WORK REQUIRED: Return only the lines running from the line with "Build this scene" down to the line with "bg.inputs[1].default_value = 2.2", both included, exactly as they appear.

DATA SHOWN:
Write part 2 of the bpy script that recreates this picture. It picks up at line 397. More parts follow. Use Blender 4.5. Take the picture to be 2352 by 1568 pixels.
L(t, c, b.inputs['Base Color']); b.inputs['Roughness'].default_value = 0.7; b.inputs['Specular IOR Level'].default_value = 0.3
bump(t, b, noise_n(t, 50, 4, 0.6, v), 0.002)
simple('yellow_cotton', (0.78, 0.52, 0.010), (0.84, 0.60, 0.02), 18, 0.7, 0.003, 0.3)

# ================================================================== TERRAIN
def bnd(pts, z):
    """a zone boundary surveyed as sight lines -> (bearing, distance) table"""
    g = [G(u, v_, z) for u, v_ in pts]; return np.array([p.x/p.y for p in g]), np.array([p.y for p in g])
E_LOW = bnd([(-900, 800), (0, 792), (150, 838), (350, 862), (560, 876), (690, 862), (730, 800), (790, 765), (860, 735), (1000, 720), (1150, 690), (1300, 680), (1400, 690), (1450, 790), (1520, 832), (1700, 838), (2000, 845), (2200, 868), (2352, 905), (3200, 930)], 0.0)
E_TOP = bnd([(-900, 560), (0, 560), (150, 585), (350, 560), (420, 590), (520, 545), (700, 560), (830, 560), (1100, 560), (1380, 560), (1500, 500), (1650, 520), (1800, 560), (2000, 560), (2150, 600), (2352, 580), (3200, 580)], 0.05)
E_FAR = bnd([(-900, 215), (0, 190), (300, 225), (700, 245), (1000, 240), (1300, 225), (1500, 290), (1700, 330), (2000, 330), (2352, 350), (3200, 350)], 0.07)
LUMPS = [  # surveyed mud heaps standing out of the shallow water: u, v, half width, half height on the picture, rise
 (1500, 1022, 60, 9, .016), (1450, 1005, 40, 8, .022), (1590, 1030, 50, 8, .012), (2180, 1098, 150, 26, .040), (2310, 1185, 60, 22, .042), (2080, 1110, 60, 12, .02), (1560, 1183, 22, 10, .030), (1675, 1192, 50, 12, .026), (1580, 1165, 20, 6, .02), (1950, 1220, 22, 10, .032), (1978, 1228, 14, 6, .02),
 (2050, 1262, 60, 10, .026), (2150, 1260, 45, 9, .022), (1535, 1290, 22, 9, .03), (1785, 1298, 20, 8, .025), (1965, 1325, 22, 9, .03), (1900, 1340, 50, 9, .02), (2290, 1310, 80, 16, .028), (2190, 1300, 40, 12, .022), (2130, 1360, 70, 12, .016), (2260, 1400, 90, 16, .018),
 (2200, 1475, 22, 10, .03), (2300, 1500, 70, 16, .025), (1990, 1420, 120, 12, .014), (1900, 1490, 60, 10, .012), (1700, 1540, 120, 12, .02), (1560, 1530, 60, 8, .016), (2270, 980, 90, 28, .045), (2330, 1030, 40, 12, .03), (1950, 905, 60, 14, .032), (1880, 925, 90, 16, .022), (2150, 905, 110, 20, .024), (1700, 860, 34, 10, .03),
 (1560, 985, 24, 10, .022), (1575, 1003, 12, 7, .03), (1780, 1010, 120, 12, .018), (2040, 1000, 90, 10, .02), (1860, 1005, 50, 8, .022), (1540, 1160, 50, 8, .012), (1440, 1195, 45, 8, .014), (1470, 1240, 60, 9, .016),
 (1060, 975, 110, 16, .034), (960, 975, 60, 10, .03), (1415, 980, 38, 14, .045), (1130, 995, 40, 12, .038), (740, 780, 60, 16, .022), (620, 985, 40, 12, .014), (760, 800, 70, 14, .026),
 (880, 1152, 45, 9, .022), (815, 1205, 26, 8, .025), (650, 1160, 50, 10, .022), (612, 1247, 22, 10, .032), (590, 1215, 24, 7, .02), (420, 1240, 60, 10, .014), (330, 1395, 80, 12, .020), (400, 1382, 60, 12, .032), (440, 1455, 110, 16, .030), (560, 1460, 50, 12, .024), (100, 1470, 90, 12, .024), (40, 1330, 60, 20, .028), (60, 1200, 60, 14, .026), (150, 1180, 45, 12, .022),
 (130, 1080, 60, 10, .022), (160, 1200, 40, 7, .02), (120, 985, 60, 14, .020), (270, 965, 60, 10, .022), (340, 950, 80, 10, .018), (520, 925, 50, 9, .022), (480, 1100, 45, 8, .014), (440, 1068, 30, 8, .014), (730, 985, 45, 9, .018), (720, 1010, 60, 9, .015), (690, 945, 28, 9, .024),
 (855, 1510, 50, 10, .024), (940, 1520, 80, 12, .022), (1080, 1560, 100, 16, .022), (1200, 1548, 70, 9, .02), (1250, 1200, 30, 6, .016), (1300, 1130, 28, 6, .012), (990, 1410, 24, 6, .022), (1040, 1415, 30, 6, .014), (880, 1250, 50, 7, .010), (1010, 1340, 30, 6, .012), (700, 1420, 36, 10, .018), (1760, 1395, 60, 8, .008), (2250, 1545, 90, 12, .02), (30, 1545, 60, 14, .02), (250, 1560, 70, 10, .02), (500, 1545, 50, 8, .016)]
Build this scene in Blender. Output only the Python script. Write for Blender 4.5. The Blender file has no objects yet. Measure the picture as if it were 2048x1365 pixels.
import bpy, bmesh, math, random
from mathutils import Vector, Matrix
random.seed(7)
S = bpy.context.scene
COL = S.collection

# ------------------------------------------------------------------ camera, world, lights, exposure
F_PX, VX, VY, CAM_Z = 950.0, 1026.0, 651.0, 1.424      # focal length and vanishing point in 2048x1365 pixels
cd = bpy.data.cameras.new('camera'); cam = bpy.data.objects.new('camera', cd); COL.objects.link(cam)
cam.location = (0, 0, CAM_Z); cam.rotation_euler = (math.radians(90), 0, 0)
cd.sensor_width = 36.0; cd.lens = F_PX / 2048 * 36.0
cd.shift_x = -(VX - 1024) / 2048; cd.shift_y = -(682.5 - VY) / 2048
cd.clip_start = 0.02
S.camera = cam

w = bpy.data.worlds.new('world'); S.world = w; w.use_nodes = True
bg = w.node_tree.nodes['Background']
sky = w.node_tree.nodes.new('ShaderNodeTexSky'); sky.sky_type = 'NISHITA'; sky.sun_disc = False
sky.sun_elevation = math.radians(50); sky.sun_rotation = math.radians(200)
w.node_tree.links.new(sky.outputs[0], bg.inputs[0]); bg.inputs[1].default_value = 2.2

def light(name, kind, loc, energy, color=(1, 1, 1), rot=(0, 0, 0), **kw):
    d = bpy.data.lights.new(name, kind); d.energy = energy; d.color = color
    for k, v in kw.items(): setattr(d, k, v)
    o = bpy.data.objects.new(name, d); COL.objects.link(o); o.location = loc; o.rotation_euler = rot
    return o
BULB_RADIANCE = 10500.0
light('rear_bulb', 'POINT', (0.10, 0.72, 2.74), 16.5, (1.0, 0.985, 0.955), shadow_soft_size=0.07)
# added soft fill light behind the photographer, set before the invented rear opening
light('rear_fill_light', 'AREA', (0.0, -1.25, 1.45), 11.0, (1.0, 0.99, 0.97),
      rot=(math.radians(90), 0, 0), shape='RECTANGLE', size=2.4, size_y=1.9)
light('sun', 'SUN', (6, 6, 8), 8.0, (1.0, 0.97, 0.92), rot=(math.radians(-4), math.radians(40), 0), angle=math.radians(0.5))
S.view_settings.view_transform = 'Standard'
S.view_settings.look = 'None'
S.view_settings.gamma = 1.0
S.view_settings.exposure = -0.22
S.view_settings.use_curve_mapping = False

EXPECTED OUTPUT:
Build this scene in Blender. Output only the Python script. Write for Blender 4.5. The Blender file has no objects yet. Measure the picture as if it were 2048x1365 pixels.
import bpy, bmesh, math, random
from mathutils import Vector, Matrix
random.seed(7)
S = bpy.context.scene
COL = S.collection

# ------------------------------------------------------------------ camera, world, lights, exposure
F_PX, VX, VY, CAM_Z = 950.0, 1026.0, 651.0, 1.424      # focal length and vanishing point in 2048x1365 pixels
cd = bpy.data.cameras.new('camera'); cam = bpy.data.objects.new('camera', cd); COL.objects.link(cam)
cam.location = (0, 0, CAM_Z); cam.rotation_euler = (math.radians(90), 0, 0)
cd.sensor_width = 36.0; cd.lens = F_PX / 2048 * 36.0
cd.shift_x = -(VX - 1024) / 2048; cd.shift_y = -(682.5 - VY) / 2048
cd.clip_start = 0.02
S.camera = cam

w = bpy.data.worlds.new('world'); S.world = w; w.use_nodes = True
bg = w.node_tree.nodes['Background']
sky = w.node_tree.nodes.new('ShaderNodeTexSky'); sky.sky_type = 'NISHITA'; sky.sun_disc = False
sky.sun_elevation = math.radians(50); sky.sun_rotation = math.radians(200)
w.node_tree.links.new(sky.outputs[0], bg.inputs[0]); bg.inputs[1].default_value = 2.2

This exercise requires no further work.